Start DATA EXTRACT
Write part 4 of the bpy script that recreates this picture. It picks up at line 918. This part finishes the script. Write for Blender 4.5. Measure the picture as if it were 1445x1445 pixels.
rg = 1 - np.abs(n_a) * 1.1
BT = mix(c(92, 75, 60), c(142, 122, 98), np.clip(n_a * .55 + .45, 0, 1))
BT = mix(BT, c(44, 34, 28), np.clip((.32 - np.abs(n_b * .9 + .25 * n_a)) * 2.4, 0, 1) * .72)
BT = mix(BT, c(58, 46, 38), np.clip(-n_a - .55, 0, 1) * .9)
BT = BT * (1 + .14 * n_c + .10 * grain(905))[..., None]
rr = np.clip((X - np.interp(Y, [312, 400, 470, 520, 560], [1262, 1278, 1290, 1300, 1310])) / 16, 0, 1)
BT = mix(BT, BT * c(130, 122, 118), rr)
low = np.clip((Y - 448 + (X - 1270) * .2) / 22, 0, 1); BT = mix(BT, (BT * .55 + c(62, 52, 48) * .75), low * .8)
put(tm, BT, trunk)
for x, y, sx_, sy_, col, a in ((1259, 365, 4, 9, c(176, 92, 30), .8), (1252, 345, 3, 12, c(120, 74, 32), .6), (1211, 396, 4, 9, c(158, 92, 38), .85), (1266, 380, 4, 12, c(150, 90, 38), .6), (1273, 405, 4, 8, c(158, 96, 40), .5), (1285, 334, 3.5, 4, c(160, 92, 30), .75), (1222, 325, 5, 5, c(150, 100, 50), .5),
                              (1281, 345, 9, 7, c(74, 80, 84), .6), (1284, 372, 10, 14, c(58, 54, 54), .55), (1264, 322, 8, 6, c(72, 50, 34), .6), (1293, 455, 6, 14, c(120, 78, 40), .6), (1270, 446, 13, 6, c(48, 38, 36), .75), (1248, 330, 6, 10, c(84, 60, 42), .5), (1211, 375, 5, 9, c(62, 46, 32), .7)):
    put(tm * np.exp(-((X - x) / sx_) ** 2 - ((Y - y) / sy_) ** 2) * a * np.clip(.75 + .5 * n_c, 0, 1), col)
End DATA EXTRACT
▶ YOUR GOAL
Reproduce the material exactly, with every line intact.

▶ OUTPUT FOR THIS TASK
Write part 4 of the bpy script that recreates this picture. It picks up at line 918. This part finishes the script. Write for Blender 4.5. Measure the picture as if it were 1445x1445 pixels.
rg = 1 - np.abs(n_a) * 1.1
BT = mix(c(92, 75, 60), c(142, 122, 98), np.clip(n_a * .55 + .45, 0, 1))
BT = mix(BT, c(44, 34, 28), np.clip((.32 - np.abs(n_b * .9 + .25 * n_a)) * 2.4, 0, 1) * .72)
BT = mix(BT, c(58, 46, 38), np.clip(-n_a - .55, 0, 1) * .9)
BT = BT * (1 + .14 * n_c + .10 * grain(905))[..., None]
rr = np.clip((X - np.interp(Y, [312, 400, 470, 520, 560], [1262, 1278, 1290, 1300, 1310])) / 16, 0, 1)
BT = mix(BT, BT * c(130, 122, 118), rr)
low = np.clip((Y - 448 + (X - 1270) * .2) / 22, 0, 1); BT = mix(BT, (BT * .55 + c(62, 52, 48) * .75), low * .8)
put(tm, BT, trunk)
for x, y, sx_, sy_, col, a in ((1259, 365, 4, 9, c(176, 92, 30), .8), (1252, 345, 3, 12, c(120, 74, 32), .6), (1211, 396, 4, 9, c(158, 92, 38), .85), (1266, 380, 4, 12, c(150, 90, 38), .6), (1273, 405, 4, 8, c(158, 96, 40), .5), (1285, 334, 3.5, 4, c(160, 92, 30), .75), (1222, 325, 5, 5, c(150, 100, 50), .5),
                              (1281, 345, 9, 7, c(74, 80, 84), .6), (1284, 372, 10, 14, c(58, 54, 54), .55), (1264, 322, 8, 6, c(72, 50, 34), .6), (1293, 455, 6, 14, c(120, 78, 40), .6), (1270, 446, 13, 6, c(48, 38, 36), .75), (1248, 330, 6, 10, c(84, 60, 42), .5), (1211, 375, 5, 9, c(62, 46, 32), .7)):
    put(tm * np.exp(-((X - x) / sx_) ** 2 - ((Y - y) / sy_) ** 2) * a * np.clip(.75 + .5 * n_c, 0, 1), col)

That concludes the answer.